─── Material shown
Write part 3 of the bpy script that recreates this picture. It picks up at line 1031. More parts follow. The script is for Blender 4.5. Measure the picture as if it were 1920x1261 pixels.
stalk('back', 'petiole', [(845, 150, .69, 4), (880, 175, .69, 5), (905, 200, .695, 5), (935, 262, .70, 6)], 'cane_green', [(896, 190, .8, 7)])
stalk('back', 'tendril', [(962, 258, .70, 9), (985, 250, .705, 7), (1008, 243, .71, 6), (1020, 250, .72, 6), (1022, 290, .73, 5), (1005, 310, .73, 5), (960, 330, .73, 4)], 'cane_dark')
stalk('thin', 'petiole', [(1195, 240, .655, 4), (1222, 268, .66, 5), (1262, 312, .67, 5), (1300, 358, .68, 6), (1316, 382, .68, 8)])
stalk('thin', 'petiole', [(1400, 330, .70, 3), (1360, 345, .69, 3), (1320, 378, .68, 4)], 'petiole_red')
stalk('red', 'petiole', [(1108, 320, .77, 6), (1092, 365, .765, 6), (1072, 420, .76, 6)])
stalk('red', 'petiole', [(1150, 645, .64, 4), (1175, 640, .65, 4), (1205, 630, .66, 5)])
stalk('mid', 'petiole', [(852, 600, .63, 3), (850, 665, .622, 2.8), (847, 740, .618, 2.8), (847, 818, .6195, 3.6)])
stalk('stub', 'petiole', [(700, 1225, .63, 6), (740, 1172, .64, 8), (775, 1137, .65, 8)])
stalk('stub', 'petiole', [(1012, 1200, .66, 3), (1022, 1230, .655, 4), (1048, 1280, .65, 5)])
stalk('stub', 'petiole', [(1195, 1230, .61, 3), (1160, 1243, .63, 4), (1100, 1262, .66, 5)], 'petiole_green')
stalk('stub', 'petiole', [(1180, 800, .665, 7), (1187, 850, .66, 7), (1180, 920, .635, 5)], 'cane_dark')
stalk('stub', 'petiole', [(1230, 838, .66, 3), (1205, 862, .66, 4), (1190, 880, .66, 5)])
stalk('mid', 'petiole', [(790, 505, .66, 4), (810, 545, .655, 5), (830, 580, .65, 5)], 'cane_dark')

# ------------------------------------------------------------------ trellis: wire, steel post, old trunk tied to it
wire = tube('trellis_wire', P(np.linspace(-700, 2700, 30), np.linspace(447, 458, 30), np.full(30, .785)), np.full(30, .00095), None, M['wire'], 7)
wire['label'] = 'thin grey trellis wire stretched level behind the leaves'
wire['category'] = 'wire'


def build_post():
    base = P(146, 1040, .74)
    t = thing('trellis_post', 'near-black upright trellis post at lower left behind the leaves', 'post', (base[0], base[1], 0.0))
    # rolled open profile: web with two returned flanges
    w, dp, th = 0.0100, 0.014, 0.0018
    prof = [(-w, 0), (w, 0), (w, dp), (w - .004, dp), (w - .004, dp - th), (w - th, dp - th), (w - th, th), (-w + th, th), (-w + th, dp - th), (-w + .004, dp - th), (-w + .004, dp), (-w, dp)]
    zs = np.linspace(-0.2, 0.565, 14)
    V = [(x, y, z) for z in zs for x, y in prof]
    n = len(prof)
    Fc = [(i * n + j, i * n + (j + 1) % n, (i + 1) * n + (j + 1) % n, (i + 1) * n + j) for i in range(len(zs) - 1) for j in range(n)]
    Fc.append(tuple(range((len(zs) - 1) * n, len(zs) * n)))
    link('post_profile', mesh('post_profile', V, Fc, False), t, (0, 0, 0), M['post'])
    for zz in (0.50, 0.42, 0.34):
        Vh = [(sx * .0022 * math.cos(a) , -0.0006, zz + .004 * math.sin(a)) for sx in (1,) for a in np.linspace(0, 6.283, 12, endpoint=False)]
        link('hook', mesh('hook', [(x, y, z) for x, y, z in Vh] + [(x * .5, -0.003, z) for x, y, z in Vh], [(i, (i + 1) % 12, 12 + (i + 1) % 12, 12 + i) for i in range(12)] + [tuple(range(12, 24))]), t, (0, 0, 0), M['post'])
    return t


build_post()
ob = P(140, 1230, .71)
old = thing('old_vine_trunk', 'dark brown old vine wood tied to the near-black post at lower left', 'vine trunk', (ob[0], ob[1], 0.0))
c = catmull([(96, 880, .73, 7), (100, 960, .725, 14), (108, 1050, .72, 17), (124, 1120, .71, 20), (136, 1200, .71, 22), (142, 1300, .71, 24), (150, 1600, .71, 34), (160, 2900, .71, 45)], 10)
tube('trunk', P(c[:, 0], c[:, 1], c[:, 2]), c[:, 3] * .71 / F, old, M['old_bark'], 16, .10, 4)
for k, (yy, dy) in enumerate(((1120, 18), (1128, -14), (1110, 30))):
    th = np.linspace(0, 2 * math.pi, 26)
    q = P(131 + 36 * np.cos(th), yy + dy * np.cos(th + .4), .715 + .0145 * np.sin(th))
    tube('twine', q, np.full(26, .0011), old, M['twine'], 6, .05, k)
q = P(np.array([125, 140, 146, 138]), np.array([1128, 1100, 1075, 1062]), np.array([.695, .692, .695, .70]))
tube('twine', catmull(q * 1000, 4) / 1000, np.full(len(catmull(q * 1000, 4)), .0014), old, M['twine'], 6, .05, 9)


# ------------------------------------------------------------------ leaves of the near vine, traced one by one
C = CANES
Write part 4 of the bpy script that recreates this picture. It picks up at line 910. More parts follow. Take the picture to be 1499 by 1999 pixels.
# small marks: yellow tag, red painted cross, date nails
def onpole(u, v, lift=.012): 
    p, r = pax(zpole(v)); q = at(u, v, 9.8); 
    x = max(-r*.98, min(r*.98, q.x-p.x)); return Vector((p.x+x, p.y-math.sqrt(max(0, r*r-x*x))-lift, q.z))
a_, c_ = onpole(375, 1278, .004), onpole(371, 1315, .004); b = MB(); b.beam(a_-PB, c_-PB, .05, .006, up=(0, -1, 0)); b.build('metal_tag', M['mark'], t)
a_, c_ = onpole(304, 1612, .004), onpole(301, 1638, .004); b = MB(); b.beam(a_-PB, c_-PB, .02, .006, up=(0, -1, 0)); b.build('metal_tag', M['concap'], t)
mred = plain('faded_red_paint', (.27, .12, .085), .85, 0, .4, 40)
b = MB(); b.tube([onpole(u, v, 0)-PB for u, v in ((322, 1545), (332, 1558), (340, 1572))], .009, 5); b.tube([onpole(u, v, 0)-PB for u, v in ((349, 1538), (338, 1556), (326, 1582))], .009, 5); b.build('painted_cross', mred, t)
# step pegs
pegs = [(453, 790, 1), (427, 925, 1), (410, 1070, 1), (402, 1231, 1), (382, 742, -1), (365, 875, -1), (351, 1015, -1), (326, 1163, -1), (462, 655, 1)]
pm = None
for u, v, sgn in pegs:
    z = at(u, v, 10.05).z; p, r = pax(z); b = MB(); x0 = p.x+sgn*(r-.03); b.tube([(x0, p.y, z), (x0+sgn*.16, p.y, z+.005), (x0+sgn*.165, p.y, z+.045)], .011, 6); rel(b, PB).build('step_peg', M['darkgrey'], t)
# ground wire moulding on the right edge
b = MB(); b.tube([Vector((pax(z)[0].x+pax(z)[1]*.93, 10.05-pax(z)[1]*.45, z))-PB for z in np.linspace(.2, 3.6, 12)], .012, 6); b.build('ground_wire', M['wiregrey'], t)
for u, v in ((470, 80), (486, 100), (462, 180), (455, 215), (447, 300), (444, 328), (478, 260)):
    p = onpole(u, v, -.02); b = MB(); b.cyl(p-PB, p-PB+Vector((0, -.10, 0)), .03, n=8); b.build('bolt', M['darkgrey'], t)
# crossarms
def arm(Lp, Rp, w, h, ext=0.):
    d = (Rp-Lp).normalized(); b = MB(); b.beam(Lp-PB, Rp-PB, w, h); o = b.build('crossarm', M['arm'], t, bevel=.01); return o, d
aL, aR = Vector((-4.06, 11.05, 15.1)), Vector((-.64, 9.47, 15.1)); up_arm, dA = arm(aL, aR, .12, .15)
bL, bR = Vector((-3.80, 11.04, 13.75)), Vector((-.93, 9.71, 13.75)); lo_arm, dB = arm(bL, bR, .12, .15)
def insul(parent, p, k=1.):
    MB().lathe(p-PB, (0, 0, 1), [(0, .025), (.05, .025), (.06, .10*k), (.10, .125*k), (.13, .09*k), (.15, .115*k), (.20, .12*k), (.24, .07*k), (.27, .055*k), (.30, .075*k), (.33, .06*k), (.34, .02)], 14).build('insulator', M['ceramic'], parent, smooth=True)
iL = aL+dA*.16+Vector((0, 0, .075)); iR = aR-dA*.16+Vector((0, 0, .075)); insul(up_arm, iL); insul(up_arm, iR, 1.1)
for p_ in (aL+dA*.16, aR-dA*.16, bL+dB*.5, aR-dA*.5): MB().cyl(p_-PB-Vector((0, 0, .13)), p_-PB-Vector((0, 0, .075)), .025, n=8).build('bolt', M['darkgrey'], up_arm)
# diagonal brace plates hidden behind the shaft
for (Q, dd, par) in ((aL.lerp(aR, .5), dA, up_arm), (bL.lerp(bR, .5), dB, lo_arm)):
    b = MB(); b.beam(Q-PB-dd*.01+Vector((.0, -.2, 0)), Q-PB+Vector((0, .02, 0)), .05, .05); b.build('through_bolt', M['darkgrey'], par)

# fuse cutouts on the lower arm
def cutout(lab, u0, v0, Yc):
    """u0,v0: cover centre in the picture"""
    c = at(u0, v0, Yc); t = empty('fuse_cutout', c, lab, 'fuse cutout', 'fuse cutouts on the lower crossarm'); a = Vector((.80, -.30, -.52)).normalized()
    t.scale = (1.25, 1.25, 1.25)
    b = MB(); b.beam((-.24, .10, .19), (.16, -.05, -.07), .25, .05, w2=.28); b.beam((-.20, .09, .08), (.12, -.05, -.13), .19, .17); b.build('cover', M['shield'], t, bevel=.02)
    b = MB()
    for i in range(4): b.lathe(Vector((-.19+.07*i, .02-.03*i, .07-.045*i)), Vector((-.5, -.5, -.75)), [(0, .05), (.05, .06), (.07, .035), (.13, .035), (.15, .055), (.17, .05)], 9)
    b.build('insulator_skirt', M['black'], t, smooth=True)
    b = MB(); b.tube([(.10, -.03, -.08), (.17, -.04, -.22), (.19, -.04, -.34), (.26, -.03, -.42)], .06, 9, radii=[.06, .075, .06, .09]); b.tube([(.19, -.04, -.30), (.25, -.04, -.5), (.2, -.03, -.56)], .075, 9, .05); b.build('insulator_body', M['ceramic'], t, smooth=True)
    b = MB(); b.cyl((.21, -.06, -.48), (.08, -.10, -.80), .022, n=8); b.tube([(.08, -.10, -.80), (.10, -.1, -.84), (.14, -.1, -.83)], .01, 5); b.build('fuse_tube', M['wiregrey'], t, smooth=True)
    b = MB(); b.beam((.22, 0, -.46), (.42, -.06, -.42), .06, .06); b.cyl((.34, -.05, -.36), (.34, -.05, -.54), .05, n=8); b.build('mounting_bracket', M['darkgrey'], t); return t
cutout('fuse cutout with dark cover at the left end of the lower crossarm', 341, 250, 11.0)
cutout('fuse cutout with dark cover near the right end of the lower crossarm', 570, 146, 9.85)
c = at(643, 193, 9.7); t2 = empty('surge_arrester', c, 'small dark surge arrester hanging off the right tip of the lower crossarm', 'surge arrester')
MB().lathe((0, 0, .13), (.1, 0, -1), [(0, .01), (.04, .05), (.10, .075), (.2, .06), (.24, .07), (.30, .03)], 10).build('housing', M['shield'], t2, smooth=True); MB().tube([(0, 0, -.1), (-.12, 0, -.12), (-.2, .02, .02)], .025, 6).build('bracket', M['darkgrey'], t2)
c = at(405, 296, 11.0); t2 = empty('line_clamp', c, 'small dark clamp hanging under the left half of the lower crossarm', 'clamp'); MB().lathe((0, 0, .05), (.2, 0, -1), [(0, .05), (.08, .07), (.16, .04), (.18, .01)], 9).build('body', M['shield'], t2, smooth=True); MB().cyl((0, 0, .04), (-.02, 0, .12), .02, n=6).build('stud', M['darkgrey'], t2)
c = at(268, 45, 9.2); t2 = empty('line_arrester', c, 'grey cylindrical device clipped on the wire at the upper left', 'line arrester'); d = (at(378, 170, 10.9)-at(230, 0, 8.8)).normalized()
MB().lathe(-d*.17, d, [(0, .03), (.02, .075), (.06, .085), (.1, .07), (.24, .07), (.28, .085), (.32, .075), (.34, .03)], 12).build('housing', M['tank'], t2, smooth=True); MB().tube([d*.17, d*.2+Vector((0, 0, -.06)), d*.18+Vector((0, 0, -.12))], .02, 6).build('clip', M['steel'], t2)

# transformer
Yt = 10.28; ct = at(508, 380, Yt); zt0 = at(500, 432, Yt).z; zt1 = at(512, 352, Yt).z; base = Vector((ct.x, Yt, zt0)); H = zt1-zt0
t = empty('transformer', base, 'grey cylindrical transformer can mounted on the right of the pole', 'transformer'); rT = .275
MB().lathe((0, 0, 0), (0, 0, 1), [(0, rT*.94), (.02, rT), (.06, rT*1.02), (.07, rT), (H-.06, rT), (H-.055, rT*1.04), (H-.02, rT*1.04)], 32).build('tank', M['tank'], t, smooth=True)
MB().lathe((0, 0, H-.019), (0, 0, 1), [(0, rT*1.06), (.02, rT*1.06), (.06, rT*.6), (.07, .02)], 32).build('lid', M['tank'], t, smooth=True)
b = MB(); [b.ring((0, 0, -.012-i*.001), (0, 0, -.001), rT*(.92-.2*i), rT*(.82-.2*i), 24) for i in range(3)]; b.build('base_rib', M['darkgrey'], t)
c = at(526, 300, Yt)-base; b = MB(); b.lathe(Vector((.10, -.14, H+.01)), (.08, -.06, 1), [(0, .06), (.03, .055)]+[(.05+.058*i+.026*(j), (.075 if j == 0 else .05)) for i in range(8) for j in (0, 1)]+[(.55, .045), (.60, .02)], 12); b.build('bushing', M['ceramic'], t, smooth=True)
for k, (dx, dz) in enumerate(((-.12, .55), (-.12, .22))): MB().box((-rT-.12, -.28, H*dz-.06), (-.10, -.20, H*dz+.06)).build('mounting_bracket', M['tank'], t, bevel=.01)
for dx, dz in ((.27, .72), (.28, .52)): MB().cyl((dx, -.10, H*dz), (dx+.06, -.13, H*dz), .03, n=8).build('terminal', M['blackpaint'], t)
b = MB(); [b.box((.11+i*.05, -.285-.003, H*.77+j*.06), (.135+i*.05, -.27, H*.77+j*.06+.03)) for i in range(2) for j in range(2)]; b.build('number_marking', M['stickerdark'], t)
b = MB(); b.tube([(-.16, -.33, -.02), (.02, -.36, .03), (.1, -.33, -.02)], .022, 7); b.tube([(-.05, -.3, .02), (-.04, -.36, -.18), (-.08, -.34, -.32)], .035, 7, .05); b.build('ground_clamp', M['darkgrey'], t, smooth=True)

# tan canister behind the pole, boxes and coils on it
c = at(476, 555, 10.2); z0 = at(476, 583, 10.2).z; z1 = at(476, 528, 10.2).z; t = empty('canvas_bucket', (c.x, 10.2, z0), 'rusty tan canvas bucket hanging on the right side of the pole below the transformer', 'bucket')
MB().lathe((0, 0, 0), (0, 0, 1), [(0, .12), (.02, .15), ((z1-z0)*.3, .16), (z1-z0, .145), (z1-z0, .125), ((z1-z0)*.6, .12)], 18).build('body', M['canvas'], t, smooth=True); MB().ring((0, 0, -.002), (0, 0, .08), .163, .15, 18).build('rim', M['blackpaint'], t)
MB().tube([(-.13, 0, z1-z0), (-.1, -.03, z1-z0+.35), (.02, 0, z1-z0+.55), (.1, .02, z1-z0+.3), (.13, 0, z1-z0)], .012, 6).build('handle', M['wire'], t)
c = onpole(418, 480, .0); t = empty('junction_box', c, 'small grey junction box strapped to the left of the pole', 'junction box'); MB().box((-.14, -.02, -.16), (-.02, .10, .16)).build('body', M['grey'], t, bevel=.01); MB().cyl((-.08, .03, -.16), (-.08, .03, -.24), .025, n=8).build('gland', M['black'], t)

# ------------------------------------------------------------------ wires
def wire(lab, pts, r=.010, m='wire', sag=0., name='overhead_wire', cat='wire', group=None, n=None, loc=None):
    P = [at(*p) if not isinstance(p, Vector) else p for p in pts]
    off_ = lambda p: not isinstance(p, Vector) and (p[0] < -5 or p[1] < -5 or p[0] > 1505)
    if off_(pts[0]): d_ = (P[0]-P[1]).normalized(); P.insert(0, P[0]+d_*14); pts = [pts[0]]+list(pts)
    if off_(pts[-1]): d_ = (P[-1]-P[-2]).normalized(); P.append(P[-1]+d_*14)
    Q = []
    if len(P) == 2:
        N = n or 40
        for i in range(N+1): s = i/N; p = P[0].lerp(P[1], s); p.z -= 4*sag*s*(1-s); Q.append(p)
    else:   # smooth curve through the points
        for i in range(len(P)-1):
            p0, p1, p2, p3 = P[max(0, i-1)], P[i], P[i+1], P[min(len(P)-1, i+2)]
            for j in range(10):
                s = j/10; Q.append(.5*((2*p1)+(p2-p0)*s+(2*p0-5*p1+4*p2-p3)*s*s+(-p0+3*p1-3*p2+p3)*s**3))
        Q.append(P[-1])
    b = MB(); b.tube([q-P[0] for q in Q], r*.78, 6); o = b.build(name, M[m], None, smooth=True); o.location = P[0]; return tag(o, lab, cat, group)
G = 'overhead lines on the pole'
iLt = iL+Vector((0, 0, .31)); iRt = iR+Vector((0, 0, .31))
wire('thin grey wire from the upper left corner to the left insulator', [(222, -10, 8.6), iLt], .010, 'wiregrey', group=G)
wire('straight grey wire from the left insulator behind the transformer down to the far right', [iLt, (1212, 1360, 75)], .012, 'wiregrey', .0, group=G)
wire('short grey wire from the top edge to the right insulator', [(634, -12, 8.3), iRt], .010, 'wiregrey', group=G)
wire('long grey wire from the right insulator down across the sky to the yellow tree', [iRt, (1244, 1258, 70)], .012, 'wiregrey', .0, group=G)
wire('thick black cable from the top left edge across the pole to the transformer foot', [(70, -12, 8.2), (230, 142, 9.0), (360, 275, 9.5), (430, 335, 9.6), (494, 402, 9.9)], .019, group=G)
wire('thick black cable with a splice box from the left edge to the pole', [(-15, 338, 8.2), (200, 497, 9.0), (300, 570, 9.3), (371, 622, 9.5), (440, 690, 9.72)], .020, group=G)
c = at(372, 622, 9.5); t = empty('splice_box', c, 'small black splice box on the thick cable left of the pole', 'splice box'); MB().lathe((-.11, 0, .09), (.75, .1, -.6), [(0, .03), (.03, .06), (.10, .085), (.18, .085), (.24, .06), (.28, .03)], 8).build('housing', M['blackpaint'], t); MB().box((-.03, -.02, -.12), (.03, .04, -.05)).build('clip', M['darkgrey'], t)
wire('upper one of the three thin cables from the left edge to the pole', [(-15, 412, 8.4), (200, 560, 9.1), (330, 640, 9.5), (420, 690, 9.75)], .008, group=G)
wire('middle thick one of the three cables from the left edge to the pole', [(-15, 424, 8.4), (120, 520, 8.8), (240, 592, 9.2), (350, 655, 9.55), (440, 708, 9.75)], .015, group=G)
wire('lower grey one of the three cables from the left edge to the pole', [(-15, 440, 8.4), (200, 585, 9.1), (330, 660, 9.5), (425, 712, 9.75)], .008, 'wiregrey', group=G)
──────
▶ [Given instruction]: Go through the entries and return each line where the word "parts" appears.

▶ [Result of this exercise]:
Write part 3 of the bpy script that recreates this picture. It picks up at line 1031. More parts follow. The script is for Blender 4.5. Measure the picture as if it were 1920x1261 pixels.
Write part 4 of the bpy script that recreates this picture. It picks up at line 910. More parts follow. Take the picture to be 1499 by 1999 pixels.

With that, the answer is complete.